Der Bürgermeister als Wahlvorsteher ernannte aus den anwesenden Urwählern einen Wahlvorstand, bestehend aus einem Schriftführer und drei bis sechs Beisitzern, die er durch Handschlag an Eidesstatt verpflichtete.
Zu der festgesetzten Wahlhandlung haben sich alle Wahlberechtigten der drei Klassen einzufinden und bis zum Ende der Wahlhandlung ihrer Klasse anwesend zu sein. Die Wahlhandlung zur Wahl der Wahlmänner wurde mit der dritten Klasse begonnen. Der Protokollführer ruft die Namen auf. Der Aufgerufene tritt an den Tisch des Wahlvorstehers, nennt laut seinen Namen und den Namen des Wahlmannes, dem er seine Stimme geben möchte. In der vorgefertigten Liste wird dies unter seinem Namen eingetragen. Ist die Wahl einer Abteilung, sprich Klasse, durchgeführt und das Protokoll unterschrieben, dürfen die anwesenden Teilnehmer dieser Klasse das Wahllokal verlassen. (Siehe Faksimile des Protokolls vom 3. Mai 1888 - HHStAW)
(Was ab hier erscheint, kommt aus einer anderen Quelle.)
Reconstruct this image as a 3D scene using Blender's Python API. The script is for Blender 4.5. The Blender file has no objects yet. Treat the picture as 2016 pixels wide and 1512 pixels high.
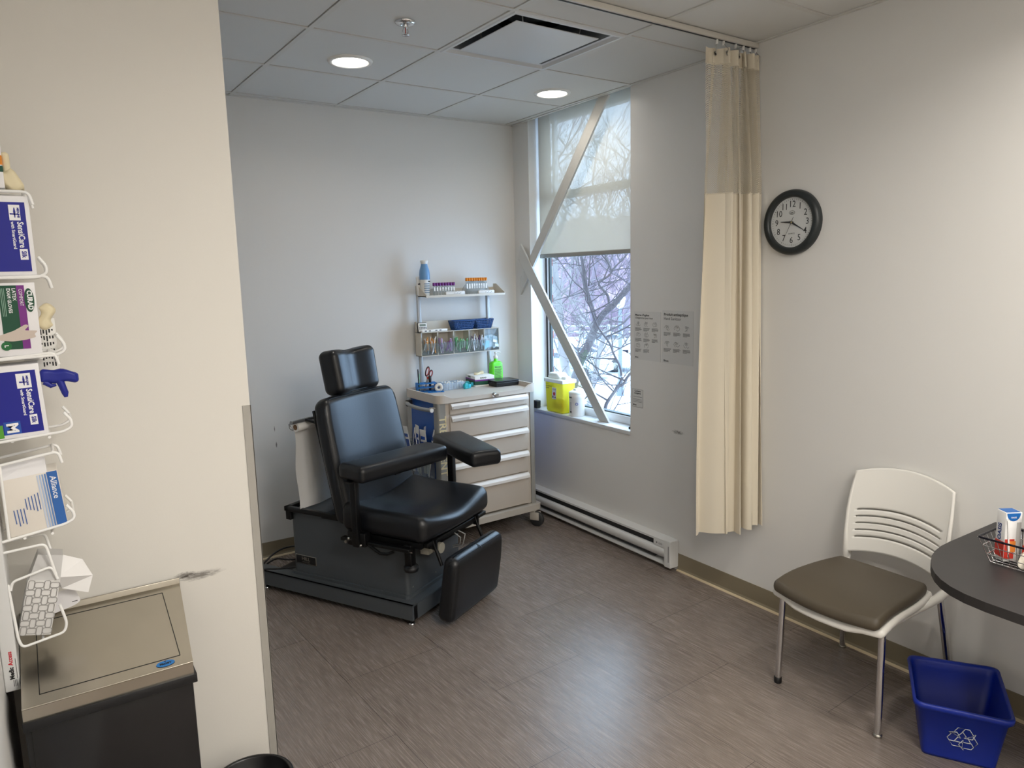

Im Jahre 1882 hatten in Eschborn 110 Bürger [= ausschließlich Männer] das Recht zur Wahl, waren sogenannte Urwähler. In der I. Klasse waren es 11 Bürger, in der II. Klasse 19 und in der III. Klasse 80 Bürger. Ein wenig veränderten sich die Zahlen, wie aus der am 3. Mai 1888 stattgefundenen Wahl zum Bürgermeister zu ersehen ist. So waren es in der I. Klasse 9 Urwähler, 18 in der II. Klasse und 67 in der III. Klasse, das sind insgesamt 94 Urwähler, d. h. wahlberechtigte Bürger.
Protokoll zur Bürgermeisterwahl vom 17. November 1908.
Nach einer Statistik gingen in Preußen im Jahre 1861 55,8 %, 1862 61 %, 1863 57,0 % und 1866 60,0 % in der I. Abteilung zur Urwahl. In der II. Abteilung waren es noch 42,4 %, 45,4 %, 44,0 % und 47,5 % in den angegebenen Wahljahren. Von den Berechtigten der III. Abteilung (sprich Dritte Klasse) nahmen nur noch 23,1 %, 30,5 %, 27,3 % und 27,6 % an der Urwahl teil.
Das Protokoll der Bürgermeisterwahl vom 17. November 1908 (siehe Faksimile - HHStAW Abt. 425 Nr. 115) weist 16 abgegebene Stimmen aus, davon eine ungültig und 15 gültig. Für Gottlieb Kerber wurden 12 Stimmen abgegeben, für Wilhelm Michel 3 Stimmen. An dieser Wahl waren drei sozialdemokratische Gemeindevertreter beteiligt, laut Liste der Einladung vom 9. November 1908 Ludwig Börner, Reinhold Epp und Philipp Friedrich Müller, die vermutlich nicht für den konservativen Kandidaten Kerber stimmten, sondern für den Landwirt Wilhelm Michel ihre Stimme abgaben.